We started off at the training area for beginners. After we got the general idea, we headed into PLAY's automatic indoor baseball and softball batting area. There were five cages for baseball and softball. A pitching machine in each cage shot balls as we tried to bat them back. Wearing helmets was compulsory.

Then we tried skiing and snowboarding. Since I had already skied, I decided to try snowboarding. The first thing I noticed was that snowboarders have to put on a lot of things to protect themselves: we wore protective pads to our knees, elbows and wrists. Our instructor told us that snowboarding is a lot harder than skiing and, as a result, we would fall down more often.

How I wish I had listened to her! I fell flat on my face three times. Luckily, because of the safety gear, I wasn't hurt. But because my knee patches became loose when I fell, I still got bruised. See how important safety gear is?

Doris Lam

Exhausting but fun

Janet Choi, Henry Lui and Tayyab Shahzada learn the essential art of stopping before hitting the barrier.

We all know that skiers wear skis on their feet and hold two poles. Experienced skiers may make it look easy, but the sport is not as simple as it seems - at least, not when my turn came.

It was hard to balance on the skis on artificial snow, or on the rotating ski-mill. It put a lot of strain on your legs to control the skis and steer. It was even harder as we were trying to go uphill; we always felt as if we were sliding back.

I was exhausted after a few attempts. But it was an interesting sport, and I would love to try it again.

Some people may think it is not fun to ski indoors. But people living in places where it doesn't snow should be thankful that there is a place where they can at least try it.

Although the indoor ski playground lacked beautiful views, it did have its merits. Skiing is a dangerous and challenging sport, and it is safer to do it indoors than out on mountain slopes, especially for beginners.

Also, mountain skiing depends heavily on the weather; you can ski only when there is snow. So reaching a resort, only to find out that there is a fearsome snowstorm, or no snow at all, would be such a joy-killer.

An indoor ski park, on the other hand, solves the problem of unpredictable weather. You can even ski near the equator during the hot summer. Now, that's impressive.

Janet Choi

Technology proves real star

Behind all the wonderful fun in the sports centre is sophisticated technology and equipment. The PLAY centre is home to Hong Kong's only non-stationary ski slope, which can reach speeds of more than 20km/h.

The moving surface can be adjusted, too, to different gradients, so that it could can a more realistic experience to enthusiasts; it allows them to build and improve their skills step by step.

For those less daring, there is also a stationary slope for beginners. If that is still not enough incentive for teens to have a try, the centre also has a large variety of skis and boots included in the lesson fee so novices don't have to buy their own.

Henry Lui

No business like snow business

Snowboarding proves more difficult than Imogen Butler expected: there's no friction.
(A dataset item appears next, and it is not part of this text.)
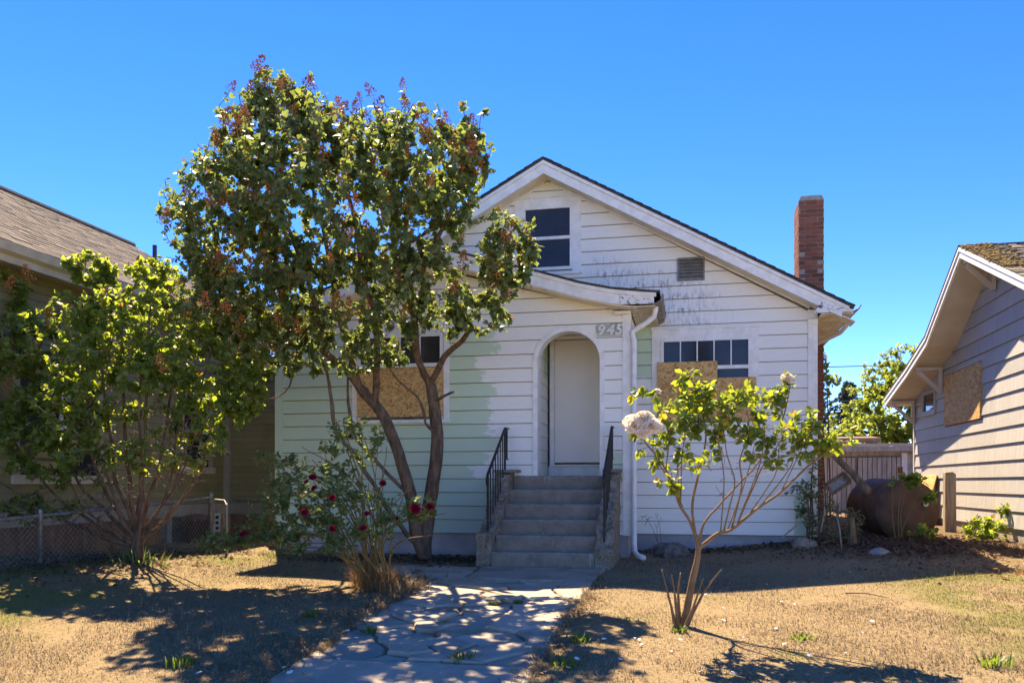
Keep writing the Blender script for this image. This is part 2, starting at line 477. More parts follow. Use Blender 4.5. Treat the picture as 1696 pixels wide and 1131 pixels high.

We headed to the ski room, and a white slope appeared in front of us. It looked steep, but short. Skiing, or snowboarding straight down them would take, at most, a few seconds. But all was not as it appeared. The slope was, in fact, a giant, white treadmill, and, as it rotated, we each skied on the same static point.

Before we stepped onto the slope with our skis and snowboards, the instructors sprayed water on the specially carpeted treadmill to make it more slippery.

Our instructor told us skiing or snowboarding on an indoor slope would be more difficult than on real snow, as there would be no friction to slow us down.

However, unlike on a mountain, the treadmill can be stopped as soon as you fall over. This was especially important because you found ourselves falling heaps of times as soon as the treadmill started.